JC: You crying? You okay?

JH: Yes, I am. (chuckles).

ATM: This brings me to my next question. Did you cry at any time during the film?

JH: Jessica’s speech during the family partnership.

JC: You cried?

DO: I cried as Jessica talked about she needed someone else to believe in her. She did not see this in herself. This made me cry the first few times I saw this.

ATM: At the beginning of her speaking, Jessica starts off with a normal story. You think it is going to end perfectly. She says, “my parents were married.” I am saying to myself, “okay, this is going to be an average story.” It becomes a rollercoaster. I did not expect this. She kept going on.

DO: We did not include the whole speech. The whole movie could have been about Jessica.

ATM: Jessica, through the lonely nights you cried, felt worthless, and while on probation, what kept you going to get to this moment in your life today? Even when you said you ran to your neighbor’s house for three days to hide from your mother’s abusiveness toward you.

JC: I have this idea that everything happens for a reason.
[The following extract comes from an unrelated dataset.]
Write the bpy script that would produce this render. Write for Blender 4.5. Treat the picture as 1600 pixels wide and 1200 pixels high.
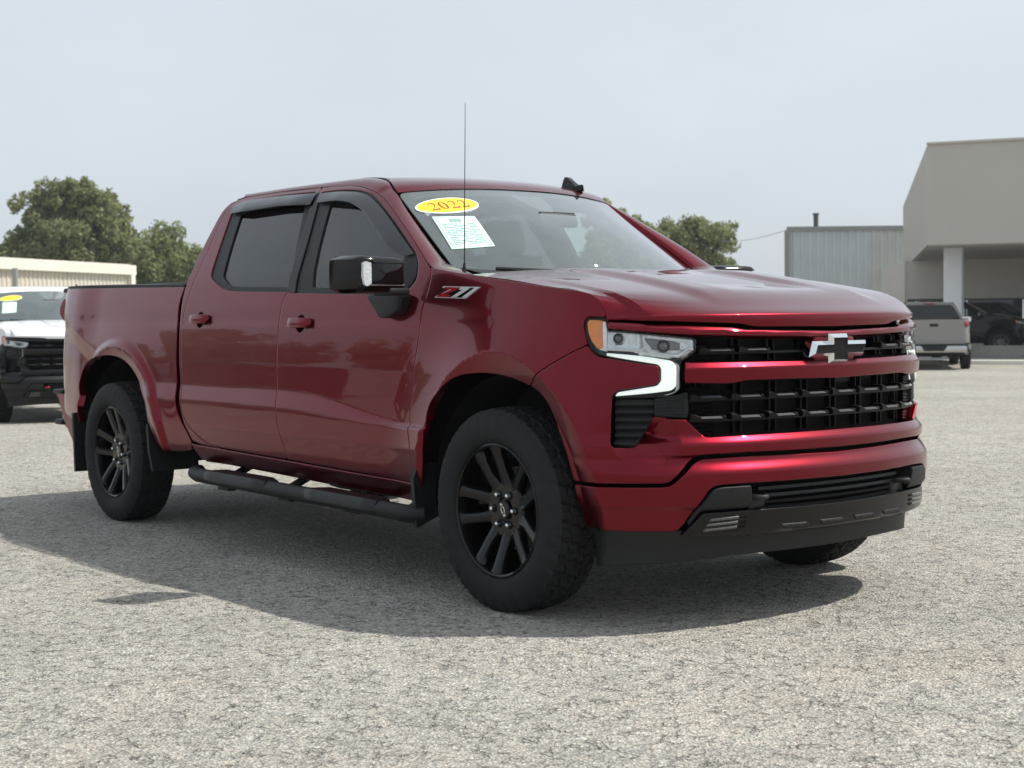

I made a promise to God that if he would save me I would be good. I wanted to see how things would turn out. I have three brothers and one sister that lived with my mother at the moment. My younger sister was still being exploited. Terrible things were happening to her as I was locked up. They call me the “pitbull” of the family because of my personality. I had to be there for my brothers and sisters. We did not have anyone. We did not have a mother, father, aunt, grandparents, or uncle that was active in our lives. I just wanted to protect them and keep them safe.

I have always had a sense of right and wrong. I just now got a memory. The first time I went into the juvenile hall they made me shower naked, squat, and cough. They were looking inside of me for something. I never understood what they were looking for. I thought it was demons. The feeling that I had after this was that this is why girls prostitute. It felt like they took everything from me. I have never been watched naked before and I could not cover. There were opened stall showers where other people can see my body parts.

I did not want people to see my body parts. I can see how you can leave juvenile hall to think people should see your body because they have power as if they are adults or authority figures. I felt a sense of injustice and wrong. I remember thinking that one day when I grow up I would make sure it would stop. I still think they do things that are degrading. I knew it was wrong because it felt bad.

Jonathan Mark Harrison and Deborah Oppenheimer create another wonderful documentary. With the main character, Jessica Chandler showed how one could transform from a destine perceived failure to a woman setting an example. The foster system is well on the rise for change. Foster premiered at the AFI Docs in Washington, DC and continues to reach a diverse audience throughout the U.S.